In Suffolk we are already seeing the emergence of a food vs fuel debate around the use of straw for energy. Straw has a wealth of uses, from animal bedding to soil enrichment, which must be considered during the development of a renewable energy plant. No sensible developer would wish to develop projects that aggravate existing markets. No straw user, the developer included, benefits from the increased prices and instability that would result. Equally, the need to protect the quality of land must be factored in (it helps that we return nutrients to the field in our ash). Nevertheless, there are farms that would welcome the opportunity that renewable energy brings.

This is not, in my view, a zero sum game. We wish to use more of nature’s bounty, not simply trigger a change in use.

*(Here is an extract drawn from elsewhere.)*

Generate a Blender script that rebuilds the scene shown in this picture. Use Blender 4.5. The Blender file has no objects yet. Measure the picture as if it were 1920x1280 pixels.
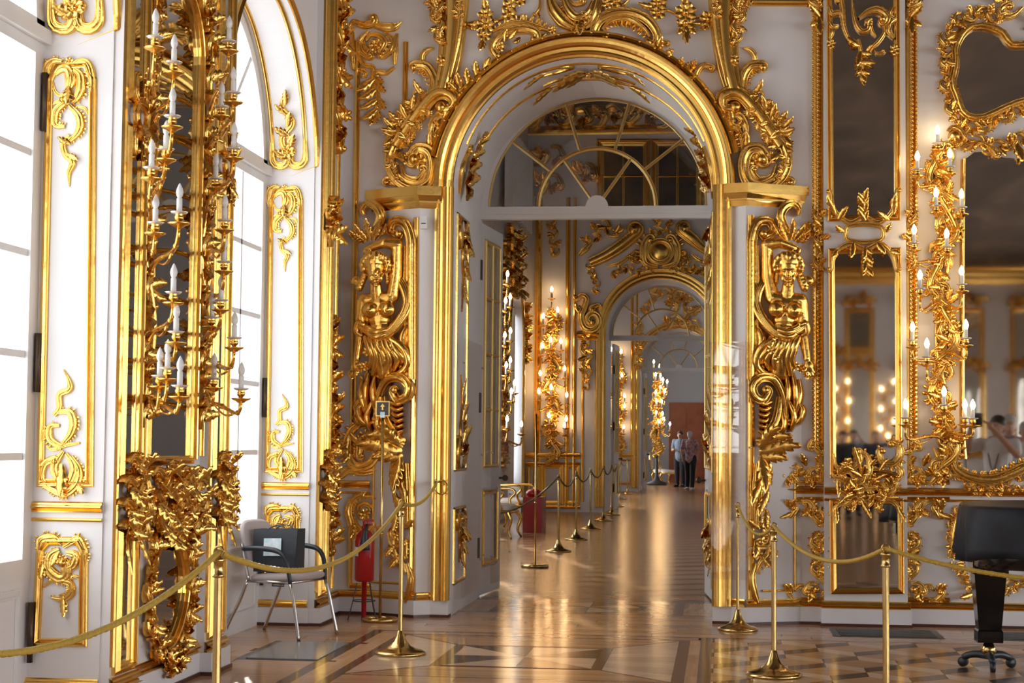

Another difficulty can be scale. As the size of plant increases, so relative capital and operating costs fall. However, biomass is inherently expensive to move around and there comes a point at which scale economies are outweighed by the increase in transport costs, so size can’t increase to the point that the local connection is lost. Nevertheless, smaller scale facilities do increase the link between local produce and local generation. They also offer opportunities to generate heat as well as electricity, which increases efficiencies. All good stuff.

Unfortunately, poor economies of scale confine smaller scale projects to niche opportunities. We have a choice: embrace viable larger scale projects or wait for small scale projects that may never emerge. Again, this isn’t really a zero-sum game; it is possible for large and small scale facilities to sit side by side. What we shouldn’t do is prevent perfectly good projects from proceeding in the hope that a better project may be just around the corner. We mustn’t let the best be the enemy of the good.

None of the above is unique to straw. Using biomass for energy represents a step change in how we use our natural resources and the impacts of such projects must be considered from the outset. Overall, the benefits of a well thought out project from an experienced developer will always outweigh impacts that can be mitigated with due care.

I’ve been working in renewables for 20 years. I’m driven by the wider need to reduce our carbon emissions and in the past I have focused on these global concerns rather than the local benefits set out here. The only way to see biomass fulfil its potential is to draw a clear line between the establishment of a bioenergy plant and the direct employment and investment required to keep it going.

The fields of eastern England are on the brink of providing both sustenance and sustainability. With vision, renewable energy from biomass can flourish, bringing with it new agricultural incomes whilst allowing a hi-tech industry to blossom. Nature’s bounty indeed.